Land is a hot issue just now in South Africa. Nobody disagrees that people had been dispossessed by a series of laws since 1913, and the ANC Government has done much to set the stage for restitution of these lands to descendants of the wronged owners. How the restitution was done is a contentious issue. Most farms acquired by the State is leased out to selected beneficiaries. They are not often selected for knowledge of farming, and as lease-holders cannot raise bank loans to capitalize their projects. Not surprising, most of them fail. The greatest need is for urban land; South Africa has a high and increasing urbanization rate. Cities still apply apartheid-era housing policies, failing to anticipate inflows of refugees from rural poverty and feudal politics, and insisting on extensive, low cost matchboxes instead of modern high-rise developments. Invasion of vacant municipal land is a regular occurrence.
Populists are quick to latch on to the issue: firebrand Julius Malema claims that land was “taken by genocide, and will be returned” if he gains power. He proposes a system where all land, urban and rural, would be owned and administered by the State, and all occupiers would pay rent.
Rightwingers react by circling the wagons and promising to defend the lands of their fathers. Tribal leaders, trustees for the lands of their followers under colonial and apartheid legislation, threaten to raise impi’s to defend their rights, forcing the ruling revolutionary African National Congress to back down: tribal land will not be touched.
But forgotten are the descendants of the first nations to live in South Africa. Claims in the name of Khoi and San tribes have been registered. Their fathers, so they claim, and this is backed by explorers, owned the land before white and black settlers arrived.
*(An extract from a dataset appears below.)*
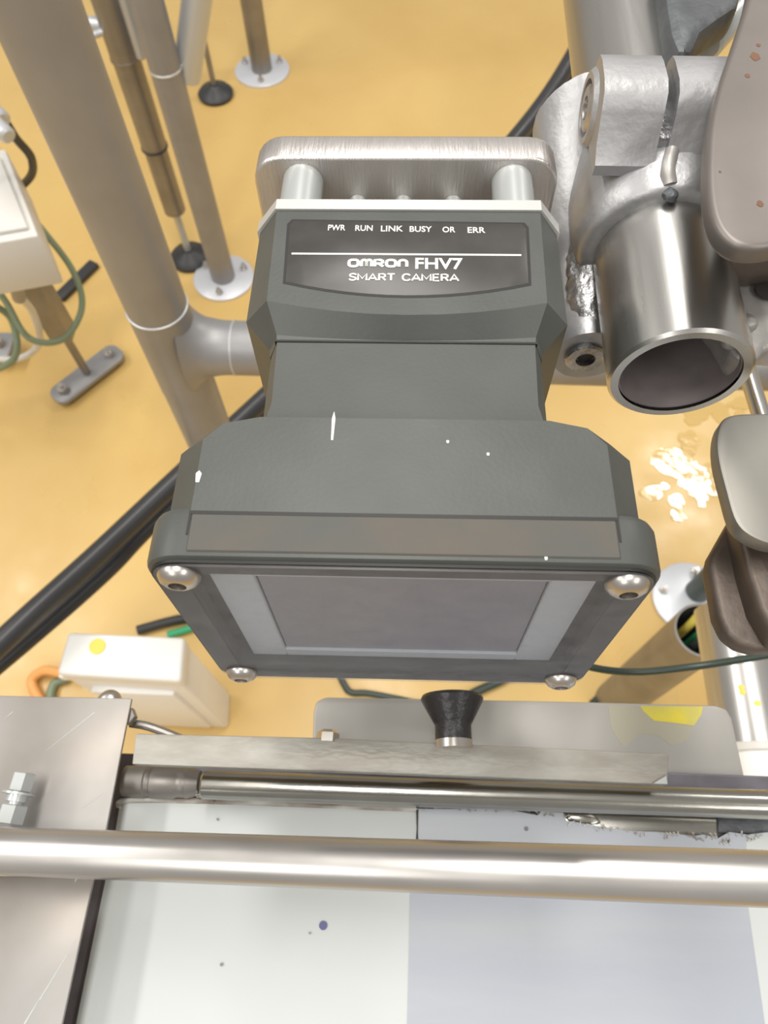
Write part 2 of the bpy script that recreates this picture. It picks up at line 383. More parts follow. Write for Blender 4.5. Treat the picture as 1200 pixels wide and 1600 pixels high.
# ------------------------------------------------------------ white box on the floor with yellow dot
hb = .93
A, B_, Cc, D = P(108, 988, hb), P(286, 996, hb), P(280, 1064, hb), P(90, 1052, hb)
t = thing('white_box', (A.x/2+Cc.x/2, (A.y+Cc.y)/2, 0), 'white plastic equipment box with yellow round sticker on the floor', 'box')
obj('box_body', prism([p-Vector((0, 0, .03)) for p in (A, B_, Cc, D)], CH-hb-.03-.001, .006, 3), M['white_box'], t)
cc = (A+B_+Cc+D)/4
obj('box_lid', prism([cc+(p-cc)*1.03 for p in (A, B_, Cc, D)], .032, .006, 3), M['white_box'], t)
q = P(152, 1010, hb-.001); obj('sticker', cyl(q-Vector((0, 0, .0005)), q+Vector((0, 0, .0006)), .0105, n=32), M['sticker'], t)
fz = CH-hb-.06; obj('front_panel', box((D.x+.022, min(D.y, Cc.y)-.006, .03), (Cc.x-.022, min(D.y, Cc.y)+.004, fz), .003), M['white_box'], t)
obj('side_latch', box((D.x-.010, D.y-.0, fz+.02), (D.x+.004, D.y+.02, fz+.035), .002), M['white_box'], t)
cable('orange_cable', [P(105, 1054, CH-.03), P(70, 1048, CH-.02), P(50, 1064, CH-.009), P(62, 1092, CH-.009), P(90, 1120, CH-.009)], .0085, M['orange'], 'orange cable loop left of the white box')
cable('green_cable', [P(*q, CH-.008) for q in ((105, 1060), (84, 1070), (80, 1100), (100, 1130))], .0075, M['green'], 'green cable inside the orange loop beside the white box')
cable('dark_cable', [P(*q, CH-.009) for q in ((215, 985), (262, 972), (300, 965), (420, 950))], .0085, M['rubber'], 'dark cable between the white box and the camera housing')
cable('green_plug', [P(*q, CH-.007) for q in ((262, 992), (284, 986), (304, 980))], .0065, M['green_bright'], 'bright green plug behind the white box corner', 'plug')

# ------------------------------------------------------------ right side floor items
b6 = P(1078, 936, CH); b6.z = 0
t = thing('floor_post', b6, 'upright post on a white round floor flange half hidden by brown steel bracket at right', 'steel post')
foot_flange(b6, .068, t, holes=4, a0=2.9)
b6b = b6+Vector((.012, .012, 0))
obj('post', cyl(b6b+Vector((0, 0, .006)), b6b+Vector((0, 0, .55)), .021, n=36), M['dark_green'], t)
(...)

Now mostly urbanized, these people are used by political interests.
Many South Africans just want jobs, a place to stay and an income to live on.
This situation lends itself to imposition on several other global crises. The Rohinga in Myanmar, the Uighurs in China, the Syrian refugees in Hungary, the Mexican immigrants in the USA can all claim, to some extent, to have ancestral links with their preferred destinations.
How then do we delimit the land of our fathers? Records exist for the South African land dispossessions of 1913, but not 1440 when the first white sailors met Khoi people at the Cape, or Bantu tribes pushed San tribes back from the Natal coast. Records of Turkish settlement in Eastern Europe might be sketchy, and of the Moorish settlement in Spain even more so. Does John Cabot’s 1497 voyage constitute a basis for land claims?
It is tempting to quote Chief Seattle:“The earth does not belong to us; we belong to the earth.”